A Venezia la sorpresa di Locke

La straordinaria metafora cinematografica del regista

Steven Knight costruita attorno all’attore protagonista

Tom Hardy in un film che è un piccolo gioiello

VENEZIA 70 Le fondamenta per un palazzo sono tutto. La miscela di calcestruzzo indispensabile per tenere in piedi un grattacielo o un edificio di pochi piani. Ma senza le fondamenta non si regge nemmeno una famiglia, non sopravvive un’esistenza alle prese con la routine di tutti i giorni.

Ivan Locke fa le fondamenta, riempie di calcestruzzo le “casse” e prepara la base per la costruzione di palazzi e costruzioni, è un uomo solido e lucido come il comandante di una nave, detta e rispetta le regole, prende decisioni e trova soluzioni in tempi rapidi.

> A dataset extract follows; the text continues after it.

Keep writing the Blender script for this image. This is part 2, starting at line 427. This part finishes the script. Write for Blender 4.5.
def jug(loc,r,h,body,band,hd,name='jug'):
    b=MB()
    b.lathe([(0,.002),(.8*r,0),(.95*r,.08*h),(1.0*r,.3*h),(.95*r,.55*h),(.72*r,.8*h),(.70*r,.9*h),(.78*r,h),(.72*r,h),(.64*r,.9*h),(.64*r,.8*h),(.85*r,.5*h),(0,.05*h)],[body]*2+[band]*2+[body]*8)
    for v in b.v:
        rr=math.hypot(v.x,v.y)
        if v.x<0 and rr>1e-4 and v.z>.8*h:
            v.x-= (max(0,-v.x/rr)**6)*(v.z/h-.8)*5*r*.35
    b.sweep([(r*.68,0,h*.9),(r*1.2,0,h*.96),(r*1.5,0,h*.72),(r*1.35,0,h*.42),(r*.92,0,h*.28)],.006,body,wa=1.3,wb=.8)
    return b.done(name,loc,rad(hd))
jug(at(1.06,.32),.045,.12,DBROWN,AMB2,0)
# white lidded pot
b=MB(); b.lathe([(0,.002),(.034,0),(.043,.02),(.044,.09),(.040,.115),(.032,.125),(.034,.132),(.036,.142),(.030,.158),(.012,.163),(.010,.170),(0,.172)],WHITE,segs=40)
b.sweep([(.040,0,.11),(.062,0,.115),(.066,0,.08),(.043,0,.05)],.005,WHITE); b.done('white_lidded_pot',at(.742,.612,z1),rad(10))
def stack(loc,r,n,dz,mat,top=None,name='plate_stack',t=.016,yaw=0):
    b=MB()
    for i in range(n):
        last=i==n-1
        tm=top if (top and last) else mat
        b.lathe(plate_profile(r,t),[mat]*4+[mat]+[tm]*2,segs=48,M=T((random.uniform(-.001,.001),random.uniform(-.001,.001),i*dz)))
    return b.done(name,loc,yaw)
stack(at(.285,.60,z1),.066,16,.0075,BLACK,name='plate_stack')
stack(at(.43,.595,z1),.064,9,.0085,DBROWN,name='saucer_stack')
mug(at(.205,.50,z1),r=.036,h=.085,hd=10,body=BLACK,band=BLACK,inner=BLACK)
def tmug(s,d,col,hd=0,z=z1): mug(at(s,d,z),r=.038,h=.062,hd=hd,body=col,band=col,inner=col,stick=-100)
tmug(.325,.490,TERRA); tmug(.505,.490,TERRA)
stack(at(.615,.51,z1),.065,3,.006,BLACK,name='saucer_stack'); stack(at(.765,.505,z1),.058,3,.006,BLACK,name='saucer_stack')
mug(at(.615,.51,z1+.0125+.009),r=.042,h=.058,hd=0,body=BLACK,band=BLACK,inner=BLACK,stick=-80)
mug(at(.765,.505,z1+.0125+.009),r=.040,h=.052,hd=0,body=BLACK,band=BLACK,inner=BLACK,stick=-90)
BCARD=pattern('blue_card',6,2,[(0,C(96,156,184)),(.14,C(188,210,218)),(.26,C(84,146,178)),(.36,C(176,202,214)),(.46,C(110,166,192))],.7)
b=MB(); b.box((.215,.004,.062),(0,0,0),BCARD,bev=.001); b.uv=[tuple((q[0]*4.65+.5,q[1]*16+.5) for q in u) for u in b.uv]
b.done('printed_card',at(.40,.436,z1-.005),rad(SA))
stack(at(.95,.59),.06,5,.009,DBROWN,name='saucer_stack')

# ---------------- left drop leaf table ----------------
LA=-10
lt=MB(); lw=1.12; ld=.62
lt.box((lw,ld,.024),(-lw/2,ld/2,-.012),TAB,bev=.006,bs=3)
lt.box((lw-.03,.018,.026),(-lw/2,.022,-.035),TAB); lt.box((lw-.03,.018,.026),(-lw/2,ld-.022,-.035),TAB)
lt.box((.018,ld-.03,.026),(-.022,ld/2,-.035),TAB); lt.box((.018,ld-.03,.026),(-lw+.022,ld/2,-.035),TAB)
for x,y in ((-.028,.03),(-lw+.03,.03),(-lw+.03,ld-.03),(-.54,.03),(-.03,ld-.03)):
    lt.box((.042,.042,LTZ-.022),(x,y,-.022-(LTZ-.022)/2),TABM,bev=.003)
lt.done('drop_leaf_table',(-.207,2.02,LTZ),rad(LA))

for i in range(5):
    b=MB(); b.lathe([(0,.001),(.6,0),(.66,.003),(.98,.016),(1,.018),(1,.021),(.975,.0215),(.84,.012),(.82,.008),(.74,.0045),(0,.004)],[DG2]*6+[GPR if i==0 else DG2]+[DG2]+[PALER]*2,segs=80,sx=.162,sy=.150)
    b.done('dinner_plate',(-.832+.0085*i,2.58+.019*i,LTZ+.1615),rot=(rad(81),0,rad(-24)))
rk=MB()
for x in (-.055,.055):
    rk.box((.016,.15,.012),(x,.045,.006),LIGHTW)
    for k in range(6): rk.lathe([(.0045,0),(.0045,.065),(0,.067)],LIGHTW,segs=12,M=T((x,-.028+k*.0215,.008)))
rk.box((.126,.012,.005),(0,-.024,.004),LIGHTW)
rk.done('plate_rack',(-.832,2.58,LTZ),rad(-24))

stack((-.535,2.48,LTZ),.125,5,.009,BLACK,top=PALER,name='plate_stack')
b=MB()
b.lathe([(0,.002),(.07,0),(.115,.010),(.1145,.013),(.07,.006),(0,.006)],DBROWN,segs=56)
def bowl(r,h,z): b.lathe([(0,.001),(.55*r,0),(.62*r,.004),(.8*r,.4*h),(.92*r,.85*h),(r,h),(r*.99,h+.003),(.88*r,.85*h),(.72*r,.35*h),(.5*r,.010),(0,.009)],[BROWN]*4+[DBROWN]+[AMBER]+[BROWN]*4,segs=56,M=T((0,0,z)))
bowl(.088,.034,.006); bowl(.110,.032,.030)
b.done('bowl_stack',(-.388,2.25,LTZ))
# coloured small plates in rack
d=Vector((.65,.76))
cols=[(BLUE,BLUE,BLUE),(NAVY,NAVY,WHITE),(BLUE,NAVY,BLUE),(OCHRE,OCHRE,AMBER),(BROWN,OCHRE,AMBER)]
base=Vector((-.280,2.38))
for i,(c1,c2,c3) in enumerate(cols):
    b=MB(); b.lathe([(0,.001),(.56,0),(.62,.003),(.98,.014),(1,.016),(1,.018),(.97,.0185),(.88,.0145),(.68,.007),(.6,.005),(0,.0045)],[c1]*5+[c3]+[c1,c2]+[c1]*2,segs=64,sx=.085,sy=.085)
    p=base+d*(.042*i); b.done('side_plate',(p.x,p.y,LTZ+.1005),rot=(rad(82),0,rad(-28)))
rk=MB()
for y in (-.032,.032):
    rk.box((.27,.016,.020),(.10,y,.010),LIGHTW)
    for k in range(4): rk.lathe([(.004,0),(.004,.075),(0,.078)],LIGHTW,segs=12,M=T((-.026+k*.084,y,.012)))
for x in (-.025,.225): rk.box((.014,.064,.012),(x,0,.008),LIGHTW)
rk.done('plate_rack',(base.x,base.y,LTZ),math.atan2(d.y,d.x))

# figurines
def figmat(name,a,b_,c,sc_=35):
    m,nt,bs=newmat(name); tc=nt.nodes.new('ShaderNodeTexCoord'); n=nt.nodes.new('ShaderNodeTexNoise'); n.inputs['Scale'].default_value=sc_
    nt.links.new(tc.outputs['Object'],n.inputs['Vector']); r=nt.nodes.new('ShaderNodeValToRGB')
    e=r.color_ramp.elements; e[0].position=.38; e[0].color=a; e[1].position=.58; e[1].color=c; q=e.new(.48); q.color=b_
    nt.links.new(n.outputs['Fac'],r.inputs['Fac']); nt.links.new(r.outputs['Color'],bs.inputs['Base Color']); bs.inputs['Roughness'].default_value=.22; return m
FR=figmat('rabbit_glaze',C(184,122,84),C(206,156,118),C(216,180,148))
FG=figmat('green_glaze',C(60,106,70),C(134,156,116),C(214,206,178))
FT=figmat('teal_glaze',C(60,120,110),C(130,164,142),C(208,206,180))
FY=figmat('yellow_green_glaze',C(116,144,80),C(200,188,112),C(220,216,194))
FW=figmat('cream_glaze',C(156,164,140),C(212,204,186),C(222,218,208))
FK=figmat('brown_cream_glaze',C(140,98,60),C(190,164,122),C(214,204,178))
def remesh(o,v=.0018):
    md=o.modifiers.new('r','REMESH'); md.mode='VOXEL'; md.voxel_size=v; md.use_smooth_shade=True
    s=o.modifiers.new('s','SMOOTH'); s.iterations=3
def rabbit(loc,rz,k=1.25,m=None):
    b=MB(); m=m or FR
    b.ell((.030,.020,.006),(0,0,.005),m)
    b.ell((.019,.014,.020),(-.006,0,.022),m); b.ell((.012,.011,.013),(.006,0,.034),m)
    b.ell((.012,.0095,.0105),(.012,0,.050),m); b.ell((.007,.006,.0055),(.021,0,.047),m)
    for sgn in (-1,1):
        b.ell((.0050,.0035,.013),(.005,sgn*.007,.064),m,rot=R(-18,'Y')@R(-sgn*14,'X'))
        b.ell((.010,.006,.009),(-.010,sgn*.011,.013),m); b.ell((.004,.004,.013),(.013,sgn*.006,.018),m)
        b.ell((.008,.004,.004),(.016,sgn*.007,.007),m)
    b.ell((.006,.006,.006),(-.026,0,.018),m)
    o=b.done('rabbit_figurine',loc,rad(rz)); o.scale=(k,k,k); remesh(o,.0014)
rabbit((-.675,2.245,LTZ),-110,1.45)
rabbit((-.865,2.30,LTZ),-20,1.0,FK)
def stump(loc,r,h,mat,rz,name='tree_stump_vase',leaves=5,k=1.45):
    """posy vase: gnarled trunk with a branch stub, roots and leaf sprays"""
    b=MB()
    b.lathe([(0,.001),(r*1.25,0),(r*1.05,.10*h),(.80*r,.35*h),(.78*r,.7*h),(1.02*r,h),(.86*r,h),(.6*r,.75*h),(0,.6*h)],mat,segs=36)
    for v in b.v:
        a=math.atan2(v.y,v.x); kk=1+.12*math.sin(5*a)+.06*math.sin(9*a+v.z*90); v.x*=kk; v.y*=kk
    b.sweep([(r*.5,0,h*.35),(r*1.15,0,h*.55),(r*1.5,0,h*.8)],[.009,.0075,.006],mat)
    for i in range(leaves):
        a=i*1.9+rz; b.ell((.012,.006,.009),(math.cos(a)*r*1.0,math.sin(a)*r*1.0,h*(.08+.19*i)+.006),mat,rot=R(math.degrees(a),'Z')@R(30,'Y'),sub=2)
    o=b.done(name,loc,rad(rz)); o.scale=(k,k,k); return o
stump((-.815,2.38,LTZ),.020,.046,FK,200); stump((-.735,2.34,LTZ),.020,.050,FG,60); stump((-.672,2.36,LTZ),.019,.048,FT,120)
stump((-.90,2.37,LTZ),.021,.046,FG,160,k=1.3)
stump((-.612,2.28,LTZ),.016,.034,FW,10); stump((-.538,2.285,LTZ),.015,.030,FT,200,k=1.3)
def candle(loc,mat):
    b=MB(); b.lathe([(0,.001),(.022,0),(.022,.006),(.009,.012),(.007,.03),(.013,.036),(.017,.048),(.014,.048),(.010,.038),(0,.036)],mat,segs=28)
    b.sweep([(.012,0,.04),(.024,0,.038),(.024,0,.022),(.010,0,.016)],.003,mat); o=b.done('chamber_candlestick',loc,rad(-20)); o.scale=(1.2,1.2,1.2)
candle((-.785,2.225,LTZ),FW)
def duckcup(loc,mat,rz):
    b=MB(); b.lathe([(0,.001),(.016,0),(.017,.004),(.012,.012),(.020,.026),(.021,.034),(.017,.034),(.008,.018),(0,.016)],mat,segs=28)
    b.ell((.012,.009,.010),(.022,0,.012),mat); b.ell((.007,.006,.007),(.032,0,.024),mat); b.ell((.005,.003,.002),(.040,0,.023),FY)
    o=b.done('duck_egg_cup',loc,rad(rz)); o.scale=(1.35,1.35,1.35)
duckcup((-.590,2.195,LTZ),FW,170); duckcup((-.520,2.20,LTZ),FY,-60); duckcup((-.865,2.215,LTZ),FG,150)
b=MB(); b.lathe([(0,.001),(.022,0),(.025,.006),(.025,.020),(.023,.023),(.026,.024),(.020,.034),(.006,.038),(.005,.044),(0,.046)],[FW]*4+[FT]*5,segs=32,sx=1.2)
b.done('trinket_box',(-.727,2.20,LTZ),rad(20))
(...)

Così almeno ce lo immaginiamo nella vita di tutti i giorni perché quando lo incontriamo è notte e lui è da solo, al volante di un’auto, mentre va incontro alla manciata di ore che cambieranno per sempre la sua vita.

Semplicemente Locke, si chiama così il film di Steven Knight fuori concorso alla 70esima Mostra del cinema di Venezia, passato sullo schermo come una delle belle sorprese di questa edizione della rassegna. Un solo uomo in scena dall’inizio alla fine (Tom Hardy), un dialogo serrato lungo tutta l’ora e mezza di film, durante la quale si dipana la vita di Ivan Locke, capo cantiere che guida e parla al telefono, e vede la propria vita modificare di continuo i suoi contorni.

Un piccolo errore e può crollare tutto: la vita intera come un grattacielo a cui sono state fatte fondamenta sbagliate. E in questa notte il grattacielo è Ivan Locke, che di calcestruzzo e di miscele capaci di tenere in piedi centrali nucleari se ne intende. Ma le crepe sono già comparse alla base dei suoi piedi e le voci che si accavallano al telefono gli confermano tutta la fragilità del suo progetto.

È un piccolo e straordinario film quello di Steven Knight, un lungo monologo sulle decisioni da prendere, sulle scelte e sulle responsabilità, temi concentrati in un testo che mantiene alta la tensione pur avendo pochissimi elementi a disposizione. Il viso dell’attore protagonista certo, ma soprattutto una struttura narrativa che ha davvero fondamenta di cemento armato. Un’opera di scrittura, insomma, che invece di assomigliare a un monologo teatrale, fa l’effetto di un thriller ad altissima tensione.

Mentre viaggia verso il proprio destino, che comunque sta cercando di costruire con le sue mani senza lasciarselo sfuggire, Ivan Locke deve fare i conti con la giusta miscela per il calcestruzzo e con i limiti di velocità che frenano la sua corsa, sempre al centro di una metafora che gli sceneggiatori rendono in maniera fin troppo esplicita.

Ma Locke-Hardy non è solo questo: è anche un nuovo modello di “eroe” cinematografico non più solo muscoli e bell’aspetto, ma affidabilità, solidità e una granitica convinzione dei propri mezzi su cui far poggiare le insicurezze altrui e del pubblico.

Un “supereroe” umanissimo che ammette i propri sbagli e che cerca di riavvolgere il nastro della propria vita.